Jakarta – Rencana Presiden Prabowo menghapus sistem outsourcing dinilai sebagai langkah progresif dalam memberikan kepastian kerja bagi para tenaga alih daya di Indonesia.
Direktur Eksekutif Institute for Development of Economics and Finance (Indef), Esther Sri Astuti, menyebut kebijakan tersebut berpotensi mendorong perusahaan untuk mengangkat tenaga kerja outsourcing menjadi pegawai tetap.
“Sehingga mereka mendapat kepastian menjadi pegawai dan ada peningkatan kesejahteraan,” ujar Esther.
Meski begitu, Esther mengingatkan bahwa kesiapan finansial perusahaan menjadi tantangan tersendiri. Pengangkatan pekerja alih daya sebagai karyawan tetap menuntut perusahaan mematuhi peraturan ketenagakerjaan, termasuk pemberian upah sesuai UMR, asuransi kesehatan, dan jaminan kecelakaan kerja.
“Ini dianggap meningkatkan biaya produksi perusahaan dan berdampak pada harga jual produknya lebih mahal,” jelasnya.
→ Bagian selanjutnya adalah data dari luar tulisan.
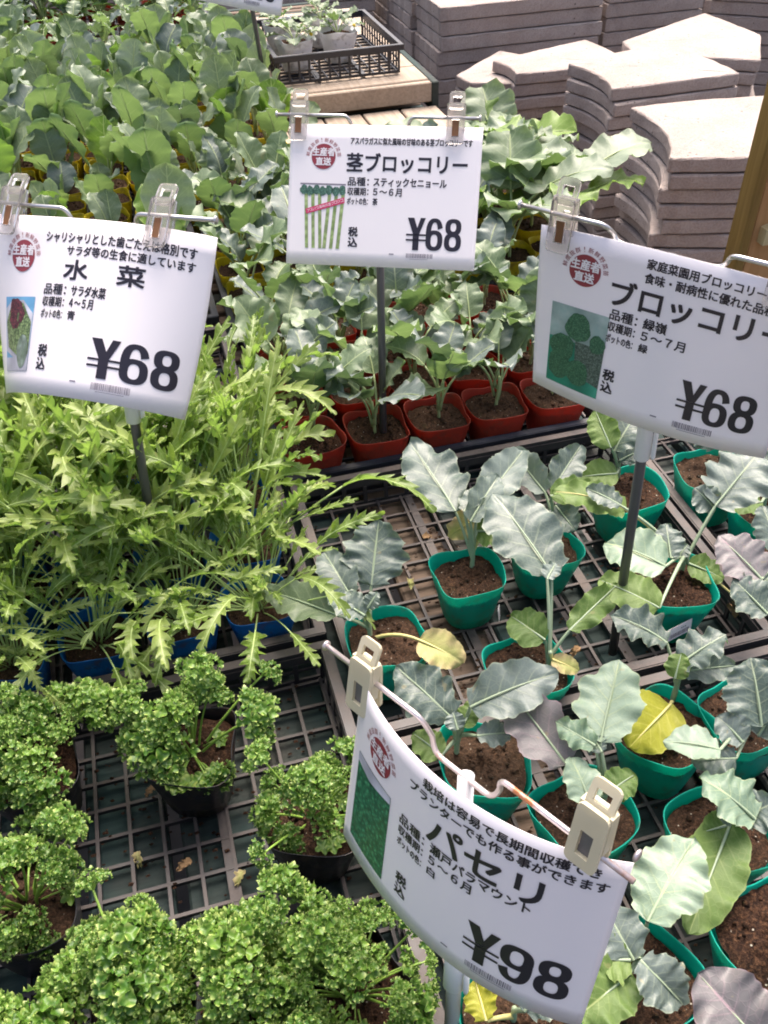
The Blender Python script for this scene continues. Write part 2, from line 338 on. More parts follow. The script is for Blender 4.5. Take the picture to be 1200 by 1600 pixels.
# ------------------------------------------------------------------ trays
def tray(label, x0, y0, x1, y1, mat='tray', h=.062, cell=.036, z=.0, flare=.0, name='seedling_tray', cat='tray'):
    W, D = x1-x0, y1-y0
    t = empty(name, (x0, y0, z), label, cat)
    b = MB()
    rw, rt = .011, .006
    b.box(0, 0, h-rt, W, rw, h); b.box(0, D-rw, h-rt, W, D, h)
    b.box(0, rw, h-rt, rw, D-rw, h); b.box(W-rw, rw, h-rt, W, D-rw, h)
    # down-turned lip
    b.box(0, -.002, h-.016, W, 0, h-.001); b.box(0, D, h-.016, W, D+.002, h-.001)
    b.box(-.002, 0, h-.016, 0, D, h-.001); b.box(W, 0, h-.016, W+.002, D, h-.001)
    ob('rim', b.mesh('rim', mat, False), t)
    i0 = .009; tk = .003
    def wall(n, L, fix, axis):
        b = MB()
        def bx(a0, a1, z0, z1, d=0.):
            if axis == 'x': b.box(a0, fix-d, z0, a1, fix+tk+d, z1)
            else: b.box(fix-d, a0, z0, fix+tk+d, a1, z1)
        bx(i0, L-i0, h-.020, h-rt-.001); bx(i0, L-i0, .004, .012)
        bx(i0, L-i0, h*.46-.002, h*.46+.002, -.0004)
        k = max(3, int(round((L-2*i0)/(cell*.95))))
        for j in range(k+1):
            a = i0+(L-2*i0-.006)*j/k; bx(a, a+.006, .0121, h-.0201, .0006)
        ob('side_wall', b.mesh('side_wall', mat, False), t)
    wall(0, W, i0, 'x'); wall(1, W, D-i0-tk, 'x'); wall(2, D, i0, 'y'); wall(3, D, W-i0-tk, 'y')
    b = MB(); nx = int((W-.03)/cell); ny = int((D-.03)/cell); r = random.Random(int(abs(x0)*100))
    for i in range(nx+1):
        x = .015+(W-.034)*i/nx; b.box(x, .0125, .004, x+.004, D-.0125, .010)
    for j in range(ny+1):
        y = .015+(D-.034)*j/ny; b.box(.0125, y, .0036, W-.0125, y+.004, .0094)
    # solid bands in the moulded floor
    for fx in (.33, .68):
        b.box(W*fx, .0125, .0028, W*fx+.012, D-.0125, .0088)
    ob('floor_grid', b.mesh('floor_grid', mat, False), t)
    return t
tray('black mesh tray holding the row of teal pots behind the low front tray', .135, .620, .662, 1.095, 'tray_dusty')
tray('black mesh tray under the nearest teal pots beside the curved card', .135, .125, .662, .606, 'tray_dusty')
tray('dusty mesh tray at the right under the rearmost teal pots', .672, .625, 1.2, 1.10, 'tray_dusty')
tray('mesh tray at the lower right edge under a teal pot', .672, .13, 1.2, .611, 'tray')
tray('black mesh tray under the parsley, half of it empty grid', -.42, .295, .118, .775, 'tray')
tray('black tray full of mizuna in blue pots', -.42, .790, .118, 1.28, 'tray')
tray('black tray of mizuna at the left edge', -.97, .795, -.432, 1.285, 'tray')
tray('black tray full of red-brown pots with young broccoli', .135, 1.110, .668, 1.60, 'tray_clean')
tray('empty black tray between the mizuna and the yellow pots', -.42, 1.31, .105, 1.62, 'tray')
for i, (a, b, c, d, l) in enumerate([(-.60, 1.66, .10, 2.13, 'black tray of yellow pots behind the left card'), (-.60, 2.14, .40, 2.62, 'black tray of yellow pots in the middle of the cabbage field'), (-.60, 2.63, .40, 3.22, 'black tray of yellow pots farthest back'), (.12, 1.62, .905, 2.12, 'black tray of yellow pots behind the middle card')]):
    tray(l, a, b, c, d, 'tray_clean')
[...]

Presiden Prabowo sebelumnya menyampaikan komitmennya dalam perayaan Hari Buruh 1 Mei 2025 di Jakarta. Ia menegaskan bahwa pemerintah akan segera membentuk Dewan Kesejahteraan Buruh Nasional sebagai bagian dari upaya penghapusan sistem outsourcing. Dewan ini diharapkan dapat menjadi penasihat Presiden dalam menyusun arah kebijakan ketenagakerjaan, dengan tetap menjaga keseimbangan iklim investasi nasional.
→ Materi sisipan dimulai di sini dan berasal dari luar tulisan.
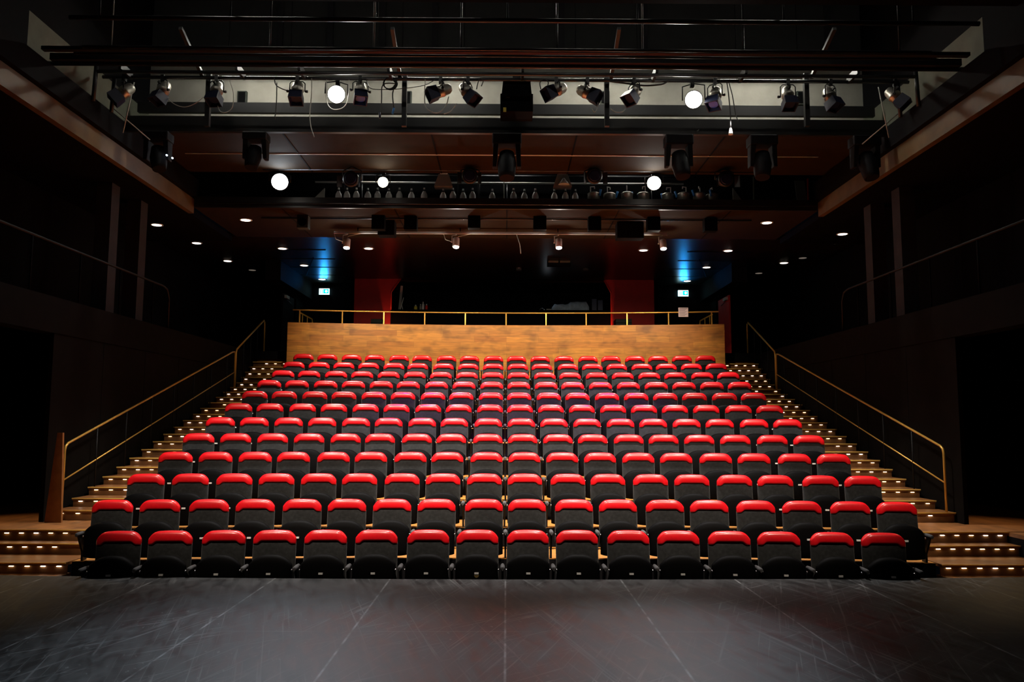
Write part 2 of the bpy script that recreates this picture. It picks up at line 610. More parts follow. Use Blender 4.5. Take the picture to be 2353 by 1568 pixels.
# grey wall behind the first lighting bridge, with ribs
struct('wall_grid_back', MB().box(-6.2, 6.2, 13.5, 13.6, 6.4, 8.06), 'gridwall')
struct('wall_grid_upper', MB().box(-6.2, 6.2, 13.5, 13.6, 8.06, 9.5), 'gridshade')  # same wall higher up, its shade put into a darker colour
for px in (645, 760, 880, 1000, 1290, 1480, 1900, 2010):
    x = PY(px, 85, 13.5).x
    struct('trim_rib', MB().box(x - .05, x + .05, 13.42, 13.5, 8.1, 9.5), 'column')
struct('wall_grid_rear', MB().box(-6.2, 6.2, 17.1, 17.2, 5.92, 9.5), 'void')
# brown panels between the two bridges
zb = 6.38
y0, y1 = PZ(1160, 311, zb).y, PZ(1160, 399, zb).y
struct('ceiling_panel', MB().box(-6.1, 6.1, y0 - .35, y1, zb, zb + .06), 'ceilbrown')
for x in (-3.7, -1.25, 1.15, 3.6):
    struct('trim_ceiling', MB().box(x - .014, x + .014, y0 - .3, y1, zb - .006, zb), 'void')

# ------------------------------------------------------------------ theatre seats
def puff(hw, zt, zb, th, yc, lean=.0, n=22, m=14, p=3.2, e=.62, bulge=0.):
    """upholstered slab: columns across u, a rounded closed loop in each"""
    loops = []
    for i in range(n + 1):
        u = math.sin((i / n - .5) * PI) if n < 6 else (-1 + 2 * i / n)
        u = math.copysign(1 - (1 - abs(u)) ** 1.5, u)
        t, b = zt(u), zb(u)
        k = max(.12, (1 - abs(u) ** 5) ** (1 / p)) if abs(u) < 1 else .12
        T = th * k / 2
        mz, hz = (t + b) / 2, (t - b) / 2
        w = hw(u) if callable(hw) else hw
        lp = []
        for j in range(m):
            a = 2 * PI * j / m
            ca, sa = math.cos(a), math.sin(a)
            y = math.copysign(abs(ca) ** e, ca) * T
            z = mz + math.copysign(abs(sa) ** e, sa) * hz
            lp.append((w * u, yc + y + (z - .35) * lean - bulge * (1 - u * u) * (1 if y < 0 else 0), z))
        loops.append(lp)
    return MB().loft(loops, True, True)


def sstep(a, b, x):
    t = max(0., min(1., (x - a) / (b - a)))
    return t * t * (3 - 2 * t)


def head_bottom(u):
    return .583 - .033 * sstep(.58, .80, abs(u))


def make_seat():
    root = thing('theatre_seat', '', 'seat', (0, 0, 0), 'tip-up seats in the raked rows')
    puff(.236, lambda u: head_bottom(u) + .02, lambda u: .16, .085, .0, .10).build('backrest', 'grey', root)
    puff(.2335, lambda u: SEATH - .018 * u * u - .07 * max(0, (abs(u) - .55) / .45) ** 2.3,
         head_bottom, .115, -.004, .10, n=28, m=18, bulge=.006).build('headrest', 'red', root)
    puff(.234, lambda u: .462 - .105 * abs(u) ** 2.8, lambda u: .045 + .02 * abs(u) ** 4, .11, -.155, .10, bulge=.012).build('seat', 'black', root)
    MB().box(-.023, .023, -.249, -.236, .262, .281).build('number_plate', 'plate', root)
    for s in (-1, 1):
        h = MB()
        h.lathe((s * .23, -.19, .3), (s, -.2, 0), [(0, .012), (.013, .012), (.015, .0)], 8)
        h.build('hinge', 'chrome', root)
    for s in (-1, 1):
        a = MB()
        x = s * .285
        prof = [(-.27, .006, -.012), (-.263, .019, -.004), (-.235, .026, 0), (-.1, .025, 0), (-.04, .02, -.004), (-.03, .006, -.012)]
        loops = []
        for y, w, dz in prof:
            loops.append([(x + w * math.cos(t), y, .325 + dz + (.024 if math.sin(t) > 0 else .014) * math.sin(t)) for t in [2 * PI * k / 12 for k in range(12)]])
        a.loft(loops).build('armrest', 'pad', root)
        l = MB()
        l.extrude_poly([(-.22, .312), (-.06, .312), (-.04, .2), (-.01, .02), (.03, .02), (.03, 0), (-.08, 0), (-.08, .1), (-.15, .2)], 'x', x - .012, x + .012)
        l.build('leg', 'steel', root)
    return root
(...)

Menindaklanjuti arahan Presiden, Menteri Ketenagakerjaan Yassierli mengungkapkan bahwa pihaknya tengah menyusun Peraturan Menteri mengenai sistem outsourcing.
“Kebijakan Presiden yang disampaikan pada perayaan May Day 2025 terkait outsourcing tentunya akan menjadi kebijakan dasar dalam penyusunan Peraturan Menteri tentang outsourcing yang saat ini sedang disusun,” ujarnya.
Sementara itu, Presiden Partai Buruh sekaligus Ketua Konfederasi Serikat Pekerja Indonesia (KSPI), Said Iqbal, menyatakan keyakinannya bahwa Presiden Prabowo memiliki keberpihakan terhadap rakyat kecil, termasuk petani, guru, dan buruh.
“Tapi kami percaya, Bapak Presiden Prabowo ada keberpihakan pada orang kecil, kepada guru, kepada petani, dan kelas pekerja lain sebagaimana disampaikan dalam pidato 1 Mei 2025,” kata Said Iqbal.
Said menekankan bahwa yang menjadi masalah utama adalah sistem outsourcing melalui agen tenaga kerja, bukan outsourcing pekerjaan antarperusahaan.
“Kalau outsourcing pekerjaan itu oke, misal pabrik TV memberikan outsourcing pekerjaan pembuatan remot ke pabrik remot, itu boleh. Yang enggak boleh adalah tenaga kerja melalui agen,” jelasnya.
Ia juga menyoroti bentuk-bentuk lain yang dianggap sebagai penyelundupan outsourcing, seperti pemagangan dan sistem kemitraan.
“Yang enggak boleh adalah orang magang tapi sebenarnya outsourcing berkedok pemagangan, yang tidak boleh adalah sistem mitra,” tegasnya.
Pemerintah kini tengah memastikan transisi dari sistem outsourcing menuju sistem ketenagakerjaan yang lebih menjamin hak pekerja dapat berlangsung mulus, tanpa mengganggu stabilitas ekonomi nasional dan daya saing industri.